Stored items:
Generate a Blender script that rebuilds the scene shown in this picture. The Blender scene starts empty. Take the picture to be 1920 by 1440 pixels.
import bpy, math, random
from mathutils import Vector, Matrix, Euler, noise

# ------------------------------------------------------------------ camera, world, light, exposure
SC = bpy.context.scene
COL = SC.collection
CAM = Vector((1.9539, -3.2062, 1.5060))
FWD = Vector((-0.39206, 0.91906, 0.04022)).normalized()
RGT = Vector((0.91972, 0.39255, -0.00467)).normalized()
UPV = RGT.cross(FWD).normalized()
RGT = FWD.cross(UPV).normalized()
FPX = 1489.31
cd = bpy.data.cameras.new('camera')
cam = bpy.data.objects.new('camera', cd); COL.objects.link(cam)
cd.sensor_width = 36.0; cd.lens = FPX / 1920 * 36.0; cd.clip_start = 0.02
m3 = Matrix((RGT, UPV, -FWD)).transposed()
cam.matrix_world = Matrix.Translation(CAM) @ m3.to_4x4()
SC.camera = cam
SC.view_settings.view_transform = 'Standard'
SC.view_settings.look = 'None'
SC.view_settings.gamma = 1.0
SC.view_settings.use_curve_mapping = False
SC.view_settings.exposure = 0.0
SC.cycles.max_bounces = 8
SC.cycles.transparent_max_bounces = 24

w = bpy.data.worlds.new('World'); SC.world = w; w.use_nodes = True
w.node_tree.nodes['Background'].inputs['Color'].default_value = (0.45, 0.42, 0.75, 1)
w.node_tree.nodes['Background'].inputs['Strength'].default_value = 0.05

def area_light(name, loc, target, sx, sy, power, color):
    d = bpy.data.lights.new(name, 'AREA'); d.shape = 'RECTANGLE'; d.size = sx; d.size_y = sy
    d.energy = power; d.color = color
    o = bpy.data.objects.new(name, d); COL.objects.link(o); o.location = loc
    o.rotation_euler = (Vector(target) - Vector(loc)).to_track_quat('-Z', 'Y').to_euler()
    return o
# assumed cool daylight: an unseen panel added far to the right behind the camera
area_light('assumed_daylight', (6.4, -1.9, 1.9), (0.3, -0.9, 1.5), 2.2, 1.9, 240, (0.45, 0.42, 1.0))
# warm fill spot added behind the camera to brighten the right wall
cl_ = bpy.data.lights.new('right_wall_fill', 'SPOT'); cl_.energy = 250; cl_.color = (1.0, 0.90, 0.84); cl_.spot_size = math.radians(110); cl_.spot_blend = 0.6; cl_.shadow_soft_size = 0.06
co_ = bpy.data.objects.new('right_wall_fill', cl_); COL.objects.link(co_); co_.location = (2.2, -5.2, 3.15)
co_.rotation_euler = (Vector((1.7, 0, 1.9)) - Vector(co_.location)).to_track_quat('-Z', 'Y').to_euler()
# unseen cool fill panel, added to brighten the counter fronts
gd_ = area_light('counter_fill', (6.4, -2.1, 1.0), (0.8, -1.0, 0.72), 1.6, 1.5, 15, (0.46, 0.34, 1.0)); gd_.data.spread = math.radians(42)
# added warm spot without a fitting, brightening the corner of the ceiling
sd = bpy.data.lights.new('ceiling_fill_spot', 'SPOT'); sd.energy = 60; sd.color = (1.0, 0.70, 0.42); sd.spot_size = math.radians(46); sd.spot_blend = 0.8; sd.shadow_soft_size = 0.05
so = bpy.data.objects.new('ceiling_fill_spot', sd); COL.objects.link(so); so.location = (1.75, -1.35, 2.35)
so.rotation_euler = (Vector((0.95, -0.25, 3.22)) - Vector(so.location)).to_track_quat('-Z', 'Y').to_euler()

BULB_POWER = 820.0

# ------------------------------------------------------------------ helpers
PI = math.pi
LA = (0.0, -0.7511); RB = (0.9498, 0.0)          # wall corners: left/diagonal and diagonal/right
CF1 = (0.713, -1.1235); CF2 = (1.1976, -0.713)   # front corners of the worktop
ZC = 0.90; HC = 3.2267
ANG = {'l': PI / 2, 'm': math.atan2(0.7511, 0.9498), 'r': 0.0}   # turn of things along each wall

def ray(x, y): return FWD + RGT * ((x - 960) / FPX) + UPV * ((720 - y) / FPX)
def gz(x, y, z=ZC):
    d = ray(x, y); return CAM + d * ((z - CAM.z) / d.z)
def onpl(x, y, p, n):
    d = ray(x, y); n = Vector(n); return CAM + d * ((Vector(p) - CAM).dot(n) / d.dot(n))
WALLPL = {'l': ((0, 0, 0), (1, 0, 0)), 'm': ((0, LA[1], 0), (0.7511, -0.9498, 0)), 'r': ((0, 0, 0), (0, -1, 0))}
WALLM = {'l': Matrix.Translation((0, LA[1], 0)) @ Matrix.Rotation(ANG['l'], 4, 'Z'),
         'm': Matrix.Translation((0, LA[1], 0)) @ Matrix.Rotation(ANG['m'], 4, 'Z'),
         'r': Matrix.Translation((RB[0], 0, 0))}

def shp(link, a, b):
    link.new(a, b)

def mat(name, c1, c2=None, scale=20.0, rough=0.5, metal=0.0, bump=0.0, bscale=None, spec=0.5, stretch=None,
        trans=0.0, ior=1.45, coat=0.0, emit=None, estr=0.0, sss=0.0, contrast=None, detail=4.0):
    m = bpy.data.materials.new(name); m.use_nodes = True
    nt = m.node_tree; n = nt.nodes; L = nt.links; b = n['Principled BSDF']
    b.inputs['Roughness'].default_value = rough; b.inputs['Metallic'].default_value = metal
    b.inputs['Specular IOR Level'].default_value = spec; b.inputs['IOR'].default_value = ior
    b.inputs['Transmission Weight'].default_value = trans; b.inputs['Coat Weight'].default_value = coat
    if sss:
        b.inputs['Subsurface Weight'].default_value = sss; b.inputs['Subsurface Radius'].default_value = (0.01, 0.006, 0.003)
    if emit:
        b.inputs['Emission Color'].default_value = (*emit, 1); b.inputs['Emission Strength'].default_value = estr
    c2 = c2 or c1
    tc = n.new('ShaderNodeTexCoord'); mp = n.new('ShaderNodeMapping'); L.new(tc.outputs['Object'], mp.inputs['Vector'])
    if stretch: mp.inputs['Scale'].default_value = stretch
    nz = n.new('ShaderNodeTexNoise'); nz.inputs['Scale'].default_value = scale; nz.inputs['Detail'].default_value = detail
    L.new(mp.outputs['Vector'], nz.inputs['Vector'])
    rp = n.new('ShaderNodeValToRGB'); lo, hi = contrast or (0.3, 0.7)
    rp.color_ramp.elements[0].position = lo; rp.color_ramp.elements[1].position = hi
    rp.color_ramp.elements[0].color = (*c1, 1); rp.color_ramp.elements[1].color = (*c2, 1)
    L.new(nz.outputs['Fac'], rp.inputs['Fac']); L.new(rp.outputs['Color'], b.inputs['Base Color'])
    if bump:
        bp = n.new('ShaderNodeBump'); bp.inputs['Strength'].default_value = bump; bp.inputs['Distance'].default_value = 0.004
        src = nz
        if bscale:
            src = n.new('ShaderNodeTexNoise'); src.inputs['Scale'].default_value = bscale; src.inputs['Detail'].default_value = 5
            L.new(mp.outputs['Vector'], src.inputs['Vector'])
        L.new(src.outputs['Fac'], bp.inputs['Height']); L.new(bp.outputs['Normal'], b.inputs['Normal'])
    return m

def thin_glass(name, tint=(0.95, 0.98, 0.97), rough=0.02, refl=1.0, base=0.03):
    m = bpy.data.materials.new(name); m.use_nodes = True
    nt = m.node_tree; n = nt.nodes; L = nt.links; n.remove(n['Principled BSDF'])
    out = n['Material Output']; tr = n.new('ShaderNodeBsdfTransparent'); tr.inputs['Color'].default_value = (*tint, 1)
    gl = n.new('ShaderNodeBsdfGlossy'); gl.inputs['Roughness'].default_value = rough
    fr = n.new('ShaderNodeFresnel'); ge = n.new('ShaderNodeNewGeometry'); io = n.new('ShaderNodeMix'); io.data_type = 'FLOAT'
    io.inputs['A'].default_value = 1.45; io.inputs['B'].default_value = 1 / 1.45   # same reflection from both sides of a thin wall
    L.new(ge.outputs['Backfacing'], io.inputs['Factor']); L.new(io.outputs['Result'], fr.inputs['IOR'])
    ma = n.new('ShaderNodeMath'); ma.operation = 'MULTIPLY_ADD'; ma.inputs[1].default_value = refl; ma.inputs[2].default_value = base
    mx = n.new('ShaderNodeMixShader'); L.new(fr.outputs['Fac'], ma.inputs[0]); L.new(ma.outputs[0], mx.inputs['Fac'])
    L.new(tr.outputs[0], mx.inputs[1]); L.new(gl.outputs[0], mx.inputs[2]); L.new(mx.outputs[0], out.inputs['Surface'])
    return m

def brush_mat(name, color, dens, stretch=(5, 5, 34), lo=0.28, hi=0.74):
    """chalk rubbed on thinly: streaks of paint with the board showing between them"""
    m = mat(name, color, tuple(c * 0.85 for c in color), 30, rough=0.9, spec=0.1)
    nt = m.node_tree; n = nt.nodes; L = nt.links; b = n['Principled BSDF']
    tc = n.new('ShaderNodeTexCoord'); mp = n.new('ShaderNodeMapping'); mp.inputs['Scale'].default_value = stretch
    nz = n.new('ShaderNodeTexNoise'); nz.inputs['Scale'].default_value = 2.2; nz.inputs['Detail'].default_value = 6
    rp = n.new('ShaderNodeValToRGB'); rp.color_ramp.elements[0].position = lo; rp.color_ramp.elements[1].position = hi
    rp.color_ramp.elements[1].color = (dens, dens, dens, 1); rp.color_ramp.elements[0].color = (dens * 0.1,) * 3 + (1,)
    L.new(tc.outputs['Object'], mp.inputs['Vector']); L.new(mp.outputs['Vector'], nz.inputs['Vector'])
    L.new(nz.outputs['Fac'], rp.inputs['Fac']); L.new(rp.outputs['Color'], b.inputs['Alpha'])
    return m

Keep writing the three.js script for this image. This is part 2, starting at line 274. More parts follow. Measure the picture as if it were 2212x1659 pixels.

SET EXERCISE: Extract every line above that contains the word "scene".

SOLVED EXERCISE:
Generate a Blender script that rebuilds the scene shown in this picture. The Blender scene starts empty. Take the picture to be 1920 by 1440 pixels.
SC = bpy.context.scene